Tra le tante storie drammatiche che riempiono i canali di informazione si trovano vicende singolari, che aprono domande per niente scontate. È il caso della babysitter di Bologna che ha cercato di salvare la piccola che stava accudendo gettandosi in piscina, pur non sapendo nuotare. Ed è il caso del papà morto dallo sfinimento per portare a riva moglie e figli a Passoscuro, in una spiaggia vicino a Fiumicino. In entrambi i casi la questione è decisiva: perché prestare soccorso alla vita di un altro? Che cosa c’entra, in fondo, la sua vita con la mia?

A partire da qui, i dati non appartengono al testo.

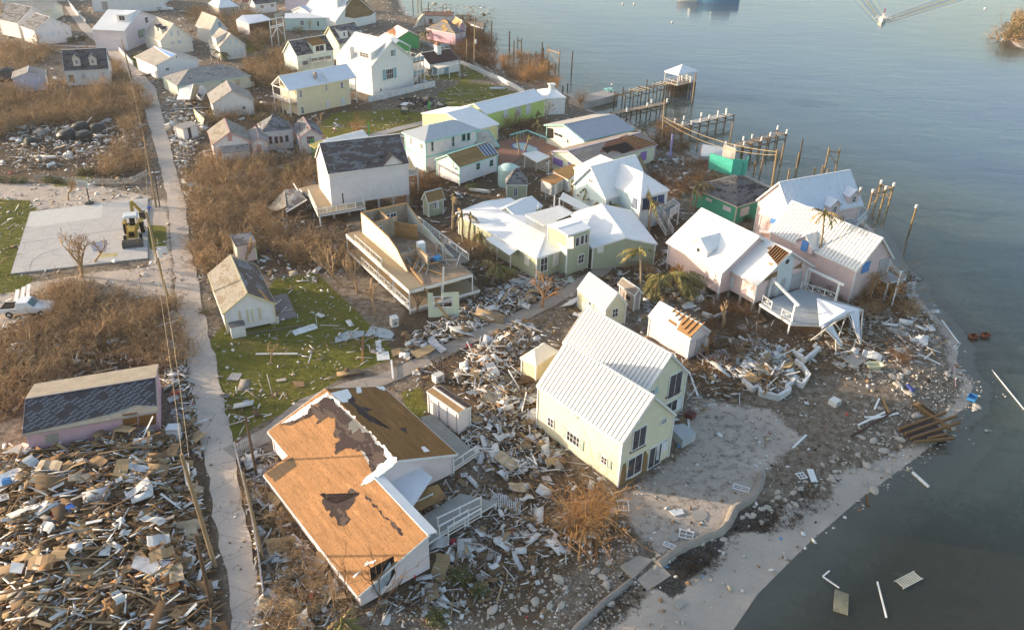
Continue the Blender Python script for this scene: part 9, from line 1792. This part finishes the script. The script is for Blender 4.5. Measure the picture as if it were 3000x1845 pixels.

Il mondo moderno ci ha insegnato che quel che conta è l’Io, che io devo essere felice, io devo realizzarmi, io devo cambiare lavoro, famiglia, corpo se quello che ho non mi va più bene. È la realtà che deve cambiare, non sono io che devo fare un cammino.

Tutto è così orientato non a far crescere la nostra consapevolezza, quanto a rimuovere la fatica nel rapporto con le cose. Il punto è che io non abbia problemi, che sia lasciato in pace, che tutto avvenga nella giustizia e nel quieto vivere.

In quest’ottica quando l’altro è un problema o ha un qualche problema, a lui deve pensare lo Stato, la comunità. Non sia mai che io debba mettere qualcosa di mio per te, non sia mai che mi esponga a rinunciare ad un mio bene per un tuo bene: perché devo morire per te quando il mio scopo è vivere e vivere senza problemi?

La babysitter di Bologna e il papà di Passoscuro hanno fatto ben altro ragionamento, forse non hanno neppure ragionato tanto avevano evidente il fatto che la mia vita, senza la tua, non va da nessuna parte. Tu sei il mio cammino, tu sei la mia strada: il compimento della vita è dare se stessi per un altro, per chi vive accanto a me e che mi permette di essere davvero felice.

Il nostro tempo, perso in un estenuante nominalismo che presume di ridisegnare il senso e il significato delle parole, non si rende conto che sta coltivando un’esistenza ricca di diritti ma povera di esperienza. Gli uomini fanno tutto ma non giudicano più quello che fanno, non lo paragonano col desiderio profondo del loro cuore e quindi non imparano, non capiscono, non fanno esperienza e ripartono continuamente da zero, senza scoprire quelle grandi verità dell’esistenza che sono guida alla ragione e alla coscienza.

Se non vivi davvero non puoi morire per nessuno. Il fatto che ci sia ancora qualcuno che si spenda e si sacrifichi ridesta in tanti la domanda più vera, forse quella più decisiva: “Ma in fondo perché, per che cosa, a me interessa davvero vivere?”.